Masakra rozegrała się w Gliwicach. Wieczorem nastoletni Jarek Dynek usłyszał przeraźliwy krzyk. Wybiegł z mieszkania. Zobaczył dziewięcioletniego Kubę, który prosił o pomoc.
– Przed drzwiami było pełno krwi. Wszedłem do pokoju i zobaczyłem Maksa… Był ranny, blady - opowiada Jarek.
Chłopak wrócił do domu, by wezwać pogotowie. Dyspozytorce zrelacjonował, że w mieszkaniu sąsiadów leży dziecko, w które dziadek wbił nóż.
– „Jest przytomny, ale słabnie!” – ponaglał.
Kiedy wrócił do mieszkania sąsiadów, Maksa na kolanach trzymała babcia. Kobieta również była ranna: zanim na ratunek nie rzucił się wnuk, pijany mąż kilkukrotnie ugodził ją nożem.

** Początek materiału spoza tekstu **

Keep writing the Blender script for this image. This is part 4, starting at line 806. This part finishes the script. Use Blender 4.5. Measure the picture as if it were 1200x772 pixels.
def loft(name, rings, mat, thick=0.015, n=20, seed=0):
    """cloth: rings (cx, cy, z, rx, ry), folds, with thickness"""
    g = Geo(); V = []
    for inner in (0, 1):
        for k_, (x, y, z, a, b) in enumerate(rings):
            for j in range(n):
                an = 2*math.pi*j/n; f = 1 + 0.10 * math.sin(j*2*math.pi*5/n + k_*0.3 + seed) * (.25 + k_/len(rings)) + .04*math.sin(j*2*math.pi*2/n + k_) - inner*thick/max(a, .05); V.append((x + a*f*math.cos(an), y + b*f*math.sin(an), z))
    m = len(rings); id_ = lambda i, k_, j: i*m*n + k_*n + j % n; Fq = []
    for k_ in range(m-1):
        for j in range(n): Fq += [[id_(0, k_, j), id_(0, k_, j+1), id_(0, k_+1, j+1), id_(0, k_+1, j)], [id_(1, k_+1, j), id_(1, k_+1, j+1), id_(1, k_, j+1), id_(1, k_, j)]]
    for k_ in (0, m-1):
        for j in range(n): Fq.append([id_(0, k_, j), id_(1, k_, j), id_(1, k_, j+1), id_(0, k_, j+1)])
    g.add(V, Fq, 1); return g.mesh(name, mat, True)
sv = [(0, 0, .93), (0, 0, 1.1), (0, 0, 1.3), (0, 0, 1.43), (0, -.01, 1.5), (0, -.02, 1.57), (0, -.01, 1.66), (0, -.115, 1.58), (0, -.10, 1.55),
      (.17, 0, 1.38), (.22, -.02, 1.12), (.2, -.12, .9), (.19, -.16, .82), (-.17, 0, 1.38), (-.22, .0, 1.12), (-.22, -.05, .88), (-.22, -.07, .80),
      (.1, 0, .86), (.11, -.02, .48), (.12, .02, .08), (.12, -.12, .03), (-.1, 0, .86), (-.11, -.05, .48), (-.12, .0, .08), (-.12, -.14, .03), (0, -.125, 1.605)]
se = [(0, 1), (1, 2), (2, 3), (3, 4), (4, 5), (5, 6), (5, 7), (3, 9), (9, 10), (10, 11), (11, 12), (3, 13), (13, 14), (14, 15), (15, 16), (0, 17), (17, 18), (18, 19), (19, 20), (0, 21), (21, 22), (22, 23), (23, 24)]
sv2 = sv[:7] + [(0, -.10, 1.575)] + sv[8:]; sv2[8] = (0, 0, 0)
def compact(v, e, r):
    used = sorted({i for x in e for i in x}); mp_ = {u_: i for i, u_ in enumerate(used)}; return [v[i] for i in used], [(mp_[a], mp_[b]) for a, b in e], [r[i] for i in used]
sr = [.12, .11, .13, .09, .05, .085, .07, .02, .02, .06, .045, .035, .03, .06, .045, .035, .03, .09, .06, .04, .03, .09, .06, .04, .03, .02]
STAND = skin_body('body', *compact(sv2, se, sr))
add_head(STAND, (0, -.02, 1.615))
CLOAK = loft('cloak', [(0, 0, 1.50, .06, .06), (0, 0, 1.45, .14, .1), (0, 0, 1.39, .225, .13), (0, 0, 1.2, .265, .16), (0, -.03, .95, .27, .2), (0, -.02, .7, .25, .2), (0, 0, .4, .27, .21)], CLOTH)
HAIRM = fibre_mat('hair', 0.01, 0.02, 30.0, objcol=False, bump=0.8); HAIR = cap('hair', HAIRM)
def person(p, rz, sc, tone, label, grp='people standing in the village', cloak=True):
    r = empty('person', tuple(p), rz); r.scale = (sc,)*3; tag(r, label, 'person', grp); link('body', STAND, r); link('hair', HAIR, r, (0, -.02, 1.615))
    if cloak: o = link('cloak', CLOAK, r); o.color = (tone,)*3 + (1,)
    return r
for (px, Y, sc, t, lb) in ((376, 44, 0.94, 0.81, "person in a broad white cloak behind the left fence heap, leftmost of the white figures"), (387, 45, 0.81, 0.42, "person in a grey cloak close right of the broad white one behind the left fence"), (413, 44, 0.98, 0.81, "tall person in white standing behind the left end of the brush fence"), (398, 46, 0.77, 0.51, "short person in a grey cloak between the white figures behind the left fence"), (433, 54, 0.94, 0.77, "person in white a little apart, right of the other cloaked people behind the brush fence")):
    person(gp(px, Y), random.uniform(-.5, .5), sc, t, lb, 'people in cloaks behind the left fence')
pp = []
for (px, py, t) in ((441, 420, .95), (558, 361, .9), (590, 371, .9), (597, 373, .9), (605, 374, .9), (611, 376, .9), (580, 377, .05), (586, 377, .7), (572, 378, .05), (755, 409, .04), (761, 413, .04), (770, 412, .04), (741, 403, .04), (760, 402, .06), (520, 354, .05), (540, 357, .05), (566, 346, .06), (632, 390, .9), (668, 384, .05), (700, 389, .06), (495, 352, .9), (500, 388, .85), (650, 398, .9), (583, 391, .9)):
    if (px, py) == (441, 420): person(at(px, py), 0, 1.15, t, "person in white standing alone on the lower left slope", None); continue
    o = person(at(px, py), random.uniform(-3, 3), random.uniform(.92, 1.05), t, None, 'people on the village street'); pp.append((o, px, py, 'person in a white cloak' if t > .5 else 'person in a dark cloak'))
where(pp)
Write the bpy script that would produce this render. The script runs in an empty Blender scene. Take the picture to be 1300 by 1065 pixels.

- Zmierzyłem Maksowi puls i tętno, ale już nic nie wyczuwałem – relacjonuje nastolatek. W mieszkaniu nie było już dziadka: mężczyzna popełnił samobójstwo skacząc z balkonu.
Bronisław i jego żona Jadwiga U. od sześciu lat byli rodziną zastępczą dla dwóch swoich wnuków. Przed sześcioma laty rodzina przeżyła niewyobrażalną tragedię: na oczach małego Maksa ojciec udusił matkę chłopców.
- Piętno tej tragedii odcisnęło się na twarzy chłopców, zwłaszcza Maksymiliana. Brakowało mi u niego uśmiechu, dziecięcej radości. Był bardzo poważny, zamyślony – mówi ks. Krzysztof Śmigiera, proboszcz parafii św. Jacka w Gliwicach Sośnicy, gdzie Maks był ministrantem.
– Nie opowiadał o swoim domu. Wstydził się. Kilku kolegów widziało, że tam się coś działo, że jakieś były krzyki – dodaje bliski przyjaciel Maksa, Wojtek Pilszek.
Okazuje się, że chłopak miał powody, aby nie opowiadać o swoim domu. Sąsiedzi potwierdzają, że dziadek po alkoholu wszczynał awantury. – Kiedy się kłócili, latały garnki – biegłam i uspokajałam osobiście. Ale jednego roku, w Wigilię, kiedy się bili około 1 w nocy zadzwoniłam na policję – opowiada jedna z sąsiadek rodziny U. Tę jedną interwencję potwierdza policja. Jednak pracownicy Ośrodka Pomocy Społecznej oceniali dziadków bardzo pozytywnie. Twierdzą, że byli wyjątkowo zaangażowani w wychowanie i opiekę nad wnukami.
- Naszą pasją była piłka nożna. Byliśmy prawie najlepsi na WFie a naszym wspólnym ulubionym była FC Barcelona – opowiada o Maksymilianie, Wojtek. – Maks był bardzo dobrym uczniem. Chciał iść do tej samej szkoły, co ja. Wojskowej – dodaje.
Brat Maksymiliana, Kuba, jest pod opieką cioci. Babcia chłopców przebywa w szpitalu. Jej stan jest poważny, ale nie zagrażający życiu. – To, co na zawsze zostanie mi w pamięci, to postawa piętnastoletniego Maksa, który obronił swoim ciałem babcię. Rzucił się w jej obronie i umarł – mówi Jarek Dynek.